Article V precludes "rescission" of an application after two thirds submission by the state legislatures. Therefore the Constitution grants no authority under any circumstance
to the states to "rescind" state applications (and thus prevent other states from holding a convention) for a convention call
once the applications have been submitted to Congress. The only way a state can "rescind" an application is not to submit it to Congress in the first place.
These constitutional facts also explain why a state applications limiting discussion of
amendment subjects at a convention or demanding applications be on the
same amendment subject are unconstitutional. In both cases, the state
in question is attempting to regulate the actions of other states.

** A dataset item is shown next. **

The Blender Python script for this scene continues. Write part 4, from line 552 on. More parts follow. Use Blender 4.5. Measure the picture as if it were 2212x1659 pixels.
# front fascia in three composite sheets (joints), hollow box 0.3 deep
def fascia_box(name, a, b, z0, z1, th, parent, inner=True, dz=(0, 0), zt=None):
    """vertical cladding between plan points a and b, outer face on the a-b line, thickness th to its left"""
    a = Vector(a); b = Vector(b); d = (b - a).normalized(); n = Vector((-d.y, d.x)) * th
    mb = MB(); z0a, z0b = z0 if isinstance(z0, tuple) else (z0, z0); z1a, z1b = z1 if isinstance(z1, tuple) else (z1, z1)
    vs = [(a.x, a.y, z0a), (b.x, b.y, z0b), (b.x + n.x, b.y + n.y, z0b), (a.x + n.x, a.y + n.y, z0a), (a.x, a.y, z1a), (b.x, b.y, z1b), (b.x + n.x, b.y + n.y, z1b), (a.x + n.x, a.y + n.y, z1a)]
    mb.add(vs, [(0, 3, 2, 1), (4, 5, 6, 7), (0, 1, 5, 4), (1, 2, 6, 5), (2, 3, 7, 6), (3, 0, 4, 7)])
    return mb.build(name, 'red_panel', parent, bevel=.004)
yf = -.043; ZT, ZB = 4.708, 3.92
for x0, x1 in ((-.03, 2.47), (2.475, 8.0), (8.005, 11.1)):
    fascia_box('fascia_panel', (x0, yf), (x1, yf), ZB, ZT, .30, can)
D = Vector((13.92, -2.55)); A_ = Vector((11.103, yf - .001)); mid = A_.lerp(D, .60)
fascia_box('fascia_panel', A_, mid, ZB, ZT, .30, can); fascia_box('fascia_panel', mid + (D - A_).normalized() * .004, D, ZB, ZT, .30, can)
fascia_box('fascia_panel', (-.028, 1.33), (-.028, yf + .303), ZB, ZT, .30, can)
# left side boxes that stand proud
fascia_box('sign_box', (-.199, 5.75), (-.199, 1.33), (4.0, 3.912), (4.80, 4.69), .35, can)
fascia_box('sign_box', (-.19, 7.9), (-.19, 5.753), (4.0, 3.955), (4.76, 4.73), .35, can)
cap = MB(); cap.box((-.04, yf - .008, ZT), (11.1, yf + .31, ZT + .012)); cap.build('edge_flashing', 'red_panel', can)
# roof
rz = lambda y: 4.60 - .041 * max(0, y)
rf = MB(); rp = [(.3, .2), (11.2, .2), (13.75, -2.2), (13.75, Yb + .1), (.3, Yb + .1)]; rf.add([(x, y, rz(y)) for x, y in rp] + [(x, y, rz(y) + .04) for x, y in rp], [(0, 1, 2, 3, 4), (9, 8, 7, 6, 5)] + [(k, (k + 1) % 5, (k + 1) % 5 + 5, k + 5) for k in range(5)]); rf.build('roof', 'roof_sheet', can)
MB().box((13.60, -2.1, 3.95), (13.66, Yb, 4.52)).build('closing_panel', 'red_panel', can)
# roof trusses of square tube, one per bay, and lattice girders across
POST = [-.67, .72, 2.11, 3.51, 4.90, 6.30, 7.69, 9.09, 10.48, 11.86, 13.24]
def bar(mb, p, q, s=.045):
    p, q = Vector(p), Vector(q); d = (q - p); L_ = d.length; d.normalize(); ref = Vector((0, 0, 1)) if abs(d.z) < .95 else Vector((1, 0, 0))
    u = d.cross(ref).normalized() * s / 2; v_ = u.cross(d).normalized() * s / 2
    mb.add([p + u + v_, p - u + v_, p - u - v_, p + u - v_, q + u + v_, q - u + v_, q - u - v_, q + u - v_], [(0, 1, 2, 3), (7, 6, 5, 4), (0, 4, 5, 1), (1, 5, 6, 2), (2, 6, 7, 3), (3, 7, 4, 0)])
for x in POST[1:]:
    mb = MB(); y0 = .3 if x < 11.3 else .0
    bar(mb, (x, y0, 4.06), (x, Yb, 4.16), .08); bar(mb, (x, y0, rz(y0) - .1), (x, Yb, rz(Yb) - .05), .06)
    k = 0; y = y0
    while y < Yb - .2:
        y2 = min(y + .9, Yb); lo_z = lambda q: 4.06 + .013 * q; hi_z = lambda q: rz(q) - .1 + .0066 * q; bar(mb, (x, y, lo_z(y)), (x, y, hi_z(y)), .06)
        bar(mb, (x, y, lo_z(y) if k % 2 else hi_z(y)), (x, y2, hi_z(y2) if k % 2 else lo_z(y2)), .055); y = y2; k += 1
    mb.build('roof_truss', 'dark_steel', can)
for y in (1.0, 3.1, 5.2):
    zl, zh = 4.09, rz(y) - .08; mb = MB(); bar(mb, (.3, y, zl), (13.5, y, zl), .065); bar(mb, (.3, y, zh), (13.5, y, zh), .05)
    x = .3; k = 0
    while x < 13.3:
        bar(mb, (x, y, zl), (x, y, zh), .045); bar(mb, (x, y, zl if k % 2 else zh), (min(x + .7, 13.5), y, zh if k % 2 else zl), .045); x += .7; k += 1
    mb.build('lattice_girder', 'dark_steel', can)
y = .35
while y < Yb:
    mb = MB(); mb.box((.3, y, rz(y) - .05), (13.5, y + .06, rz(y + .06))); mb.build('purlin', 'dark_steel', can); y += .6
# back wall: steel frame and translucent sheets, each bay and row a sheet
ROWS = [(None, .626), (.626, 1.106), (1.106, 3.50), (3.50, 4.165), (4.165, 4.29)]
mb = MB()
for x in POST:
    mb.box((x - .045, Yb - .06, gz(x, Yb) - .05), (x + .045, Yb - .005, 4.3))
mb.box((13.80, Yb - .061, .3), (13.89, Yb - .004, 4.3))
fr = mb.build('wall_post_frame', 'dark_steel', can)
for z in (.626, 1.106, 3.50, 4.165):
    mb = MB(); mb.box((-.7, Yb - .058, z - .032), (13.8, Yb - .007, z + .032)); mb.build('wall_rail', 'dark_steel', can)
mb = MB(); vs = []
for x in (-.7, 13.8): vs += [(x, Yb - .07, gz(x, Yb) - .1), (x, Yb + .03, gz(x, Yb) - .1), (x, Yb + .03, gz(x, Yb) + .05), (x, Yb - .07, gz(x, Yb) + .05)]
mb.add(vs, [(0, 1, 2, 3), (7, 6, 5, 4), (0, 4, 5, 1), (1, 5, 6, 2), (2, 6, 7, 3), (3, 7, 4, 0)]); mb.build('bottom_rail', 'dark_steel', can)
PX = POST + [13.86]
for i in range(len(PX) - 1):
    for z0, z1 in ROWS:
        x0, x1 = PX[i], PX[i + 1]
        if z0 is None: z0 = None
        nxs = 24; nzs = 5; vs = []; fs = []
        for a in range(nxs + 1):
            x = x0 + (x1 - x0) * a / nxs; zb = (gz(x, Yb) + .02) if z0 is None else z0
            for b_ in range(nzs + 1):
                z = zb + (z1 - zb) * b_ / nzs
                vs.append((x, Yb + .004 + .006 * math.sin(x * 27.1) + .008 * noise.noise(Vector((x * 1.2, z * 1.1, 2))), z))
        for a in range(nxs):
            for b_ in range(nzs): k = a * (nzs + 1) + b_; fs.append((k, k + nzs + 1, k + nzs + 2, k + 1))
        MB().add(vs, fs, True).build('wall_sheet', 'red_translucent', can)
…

The state in question has no authority to do this. As all states are
equal, their access to a convention is equal. No state can prohibit
another
state from presenting a subject of discussion at a convention or limit
the convention to only to what one state (or even a group of states) wishes to discuss. Such discrimination is a
violation of the 14th Amendment equal protection under the
law clause. (See: Discussion Page 17 E).
In sum, the theory of JBS/Eagle Forum that states have a
right of
"rescission" of state applications is, under the law, a "legal
fiction." Despite nearly 40 years of political effort to
"rescind" applications JBS/Eagle Forum
proven "rescissions" are anything but a political expression
entirely without legal substance or
effect. Not a single application has been "rescinded" as a result of
their efforts because such "rescission" is prohibited by federal law. Legally, Congress cannot ignore a state application
on the basis of a
fictional "rescission." All applications therefore submitted to
Congress remain in full
force and legal effect. The JBS/Eagle Forum theory of "rescissions" is false.